The court began by noting that it was without question that the bank was entitled to recover damages in the principal amount of defendant’s indebtedness as shown on the bank’s December 2008 statement, plus interest at New York’s statutory rate of 9%. The court went on to analyze whether the bank was entitled to recover interest at rates above New York’s 25% usury threshold. This issue turned on whether the bank, as a national banking association not based in New York, Citibank had rights under federal law to avoid the application of New York state usury limitations.

The court examined Interpretive Letter #822, issued by Comptroller of the Currency in March 1998, in which the Comptroller concluded that Congress had not completely foreclosed application of a host state’s usury laws to a national bank’s lending and credit activities. Although a national bank’s right to charge home state rates “is not defeated simply because a bank has a branch in the state where the borrower resides,” the host state’s laws and rules would apply when the host state’s branch office was the one actually ‘making the loan.’ In reviewing this and other precedent, the court concluded that “the legality [the bank’s] decision to charge ‘home state’ interest rates hinges on whether it actually conducts certain important non-ministerial functions in its home office.” Noting that interpretations of federal law by the Comptroller of Currency are ordinarily treated with deference, the court wrote, the question at issue was not whether Citibank could avoid New York’s usury laws by structuring its credit line and credit card affairs in an appropriate manner consistent with federal law.
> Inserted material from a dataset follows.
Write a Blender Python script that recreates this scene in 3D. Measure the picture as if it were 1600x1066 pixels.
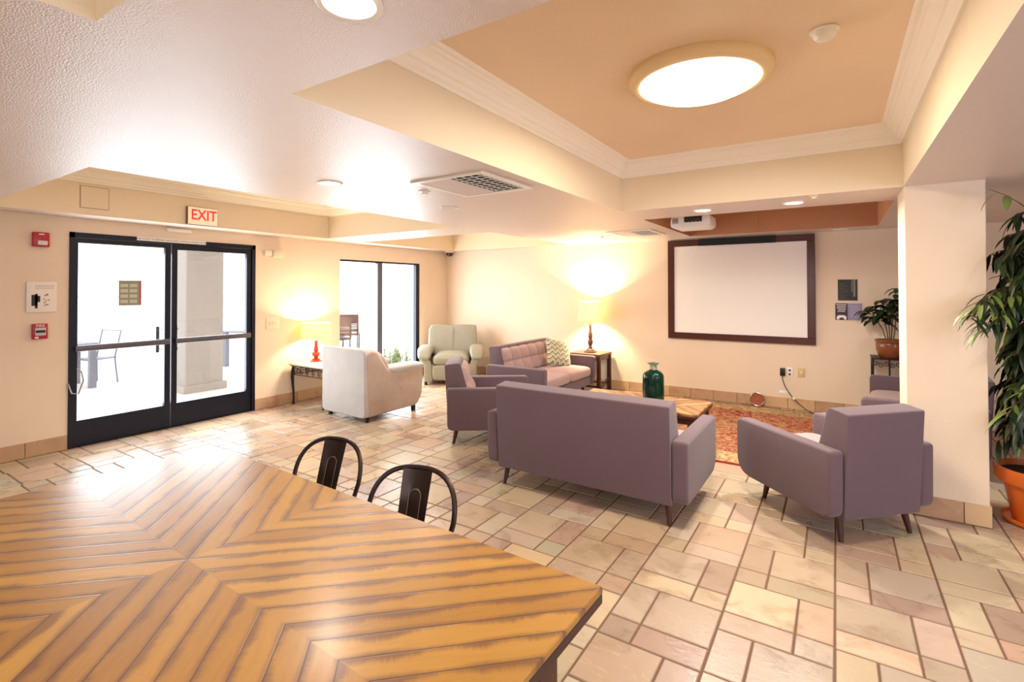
import bpy, bmesh, math, random
from mathutils import Vector, Matrix, noise

for o in list(bpy.data.objects):
    bpy.data.objects.remove(o, do_unlink=True)
SC = bpy.context.scene
COL = SC.collection
PI = math.pi

# ------------------------------------------------------------------ camera
F_PX, CY = 781.16, 441.76
yaw, pit, rol = math.radians(32.985), math.radians(.7503), math.radians(-.1012)
fwd = Vector((-math.sin(yaw) * math.cos(pit), math.cos(yaw) * math.cos(pit), math.sin(pit)))
rt = Vector((math.cos(yaw), math.sin(yaw), 0))
up = rt.cross(fwd)
r2 = rt * math.cos(rol) + up * math.sin(rol)
u2 = -rt * math.sin(rol) + up * math.cos(rol)
cam_d = bpy.data.cameras.new('camera')
cam = bpy.data.objects.new('camera', cam_d)
COL.objects.link(cam)
M = Matrix((r2, u2, -fwd)).transposed().to_4x4()
M.translation = (0, 0, 1.6)
cam.matrix_world = M
cam_d.sensor_width = 36
cam_d.lens = F_PX / 1600 * 36
cam_d.shift_y = -(533 - CY) / 1600
cam_d.clip_start = .05
SC.camera = cam

# ------------------------------------------------------------------ world, lights, exposure
SC.view_settings.view_transform = 'Standard'
SC.view_settings.look = 'None'
SC.view_settings.gamma = 1
SC.view_settings.use_curve_mapping = False
SC.view_settings.exposure = 0.28
w = bpy.data.worlds.new('sky')
SC.world = w
w.use_nodes = True
bg = w.node_tree.nodes['Background']
bg.inputs[0].default_value = (.90, .95, 1, 1)
bg.inputs[1].default_value = 2.2


def light(name, kind, loc, energy, color, size=.1, rot=(0, 0, 0), spread=None, size_y=None):
    d = bpy.data.lights.new(name, kind)
    d.energy = energy
    d.color = color
    if kind == 'AREA':
        d.size = size
        if size_y:
            d.shape = 'RECTANGLE'
            d.size_y = size_y
        else:
            d.shape = 'DISK'
        if spread:
            d.spread = spread
    else:
        d.shadow_soft_size = size
    o = bpy.data.objects.new(name, d)
    o.location = loc
    o.rotation_euler = rot
    COL.objects.link(o)
    return o


WARM = (1, .87, .68)
WHITE = (1, .94, .86)
# daylight falling in through the glazed openings
light('daylight_door', 'AREA', (-6.62, 2.75, 1.15), 80, (.88, .94, 1), 1.75, (0, -PI / 2, 0), None, 1.8)
light('daylight_window', 'AREA', (-6.62, 5.96, 1.1), 110, (.88, .94, 1), 1.9, (0, -PI / 2, 0), None, 1.7)
light('daylight_right', 'AREA', (3.42, 1.6, 1.65), 48, (.66, .70, 1), 1.3, (0, PI / 2, 0), None, 3.2)
light('daylight_rear', 'AREA', (.6, -3.12, 1.65), 30, (.74, .78, 1), 2.0, (PI / 2, 0, 0), None, 1.2)
# lamps of the room (fixtures built below; the unseen downlights have none)
light('dome_glow', 'AREA', (-.63, 2.86, 2.645), 38, WARM, .5)
light('dome_glow', 'AREA', (-.63, -1.2, 2.645), 13, (1, .92, .46), .5)
DOWN = [(-1.04, 4.88), (-.30, 4.88), (-2.92, 2.20), (-1.04, .84), (-4.60, 4.93), (2.0, 3.3), (2.0, .6), (-2.9, -.6)]  # the entries at the end are out of view, with no fixture
for (x, y) in DOWN:
    light('downlight_glow', 'AREA', (x, y, 2.322), 30 if abs(y - 4.9) < .1 else 6.5, WHITE, .10, (0, 0, 0), math.radians(170))

# ------------------------------------------------------------------ helpers
def lin(c):
    return c / 12.92 if c <= .04045 else ((c + .055) / 1.055) ** 2.4


def rgb(r, g, b):
    return (lin(r / 255), lin(g / 255), lin(b / 255), 1)


def mat(name, col, rough=.6, metal=0, spec=.5, bump=0, bscale=60, var=0, vscale=4, trans=0, emit=None, estr=0, coat=0, detail=4,
        sheen=0, object_coords=True):
    m = bpy.data.materials.new(name)
    m.use_nodes = True
    nt = m.node_tree
    b = nt.nodes['Principled BSDF']
    b.inputs['Base Color'].default_value = col
    b.inputs['Roughness'].default_value = rough
    b.inputs['Metallic'].default_value = metal
    b.inputs['Specular IOR Level'].default_value = spec
    b.inputs['Coat Weight'].default_value = coat
    b.inputs['Sheen Weight'].default_value = sheen
    b.inputs['Transmission Weight'].default_value = trans
    if emit:
        b.inputs['Emission Color'].default_value = emit
        b.inputs['Emission Strength'].default_value = estr
    if bump or var:
        tc = nt.nodes.new('ShaderNodeTexCoord')
    if bump:
        n = nt.nodes.new('ShaderNodeTexNoise')
        n.inputs['Scale'].default_value = bscale
        n.inputs['Detail'].default_value = detail
        bp = nt.nodes.new('ShaderNodeBump')
        bp.inputs['Strength'].default_value = bump
        bp.inputs['Distance'].default_value = .01
        nt.links.new(tc.outputs['Object'], n.inputs['Vector'])
        nt.links.new(n.outputs['Fac'], bp.inputs['Height'])
        nt.links.new(bp.outputs['Normal'], b.inputs['Normal'])
    if var:
        n = nt.nodes.new('ShaderNodeTexNoise')
        n.inputs['Scale'].default_value = vscale
        n.inputs['Detail'].default_value = 5
        mr = nt.nodes.new('ShaderNodeMapRange')
        mr.inputs[1].default_value = .3
        mr.inputs[2].default_value = .7
        mr.inputs[3].default_value = 1 - var
        mr.inputs[4].default_value = 1 + var
        mx = nt.nodes.new('ShaderNodeVectorMath')
        mx.operation = 'SCALE'
        mx.inputs[0].default_value = col[:3]
        nt.links.new(tc.outputs['Object'], n.inputs['Vector'])
        nt.links.new(n.outputs['Fac'], mr.inputs[0])
        nt.links.new(mr.outputs[0], mx.inputs['Scale'])
        nt.links.new(mx.outputs[0], b.inputs['Base Color'])
    return m


def finish(me, mats, smooth=True):
    for m in (mats if isinstance(mats, (list, tuple)) else [mats]):
        me.materials.append(m)
    if smooth:
        for p in me.polygons:
            p.use_smooth = True
        try:
            me.set_sharp_from_angle(angle=math.radians(38))
        except Exception:
            pass


def obj(name, bm, m, parent=None, smooth=True, loc=None):
    me = bpy.data.meshes.new(name)
    bm.normal_update()
    bm.to_mesh(me)
    bm.free()
    finish(me, m, smooth)
    o = bpy.data.objects.new(name, me)
    COL.objects.link(o)
    if parent:
        o.parent = parent
    if loc:
        o.location = loc
    return o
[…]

Rather, the issue was whether Citibank had in fact so structured its affairs.

The court concluded that it was unclear from the papers submitted whether “Citibank (South Dakota) N.A.” maintained any meaningful role in handling the defendant’s account after it was opened. The court observed that the national bank’s corporate parent, Citigroup, arranged for Ohio affiliates to manage the account. There was no proof, however, suggesting that, pursuant to the criteria set forth in Interpretive Letter #822, there were any non-ministerial acts performed by Citibank from its home state offices in South Dakota.

In addition, the court found that while the bank provided a general warning in its billing statements that the interest rate “may increase,” the court was not provided with any other evidence respecting the terms of the credit agreement. As a result, the court determined that it had no way of knowing whether the increased interest rate was or was not authorized by the agreement, as written.

The court ultimately held that, based on the failure of such proof, it must decline to grant the part of the bank’s claim that sought to impose, after the January 2009 statement, interest charges above New York’s statutory pre-judgment interest rate of 9%.

Conclusion

The ruling in Citibank v. Hansen suggests that when a national bank intends to rely on its home state’s usury limits to the exclusion of those of other states’ limits, it will be required to shoulder a burden above and beyond simply establishing its status as a national bank. The decision suggests New York courts will require that national banks show, through admissible evidence, that at least one significant non-ministerial action associated with a challenged loan took place in the bank’s home state for the court to consider awarding usury fees above established New York state limits.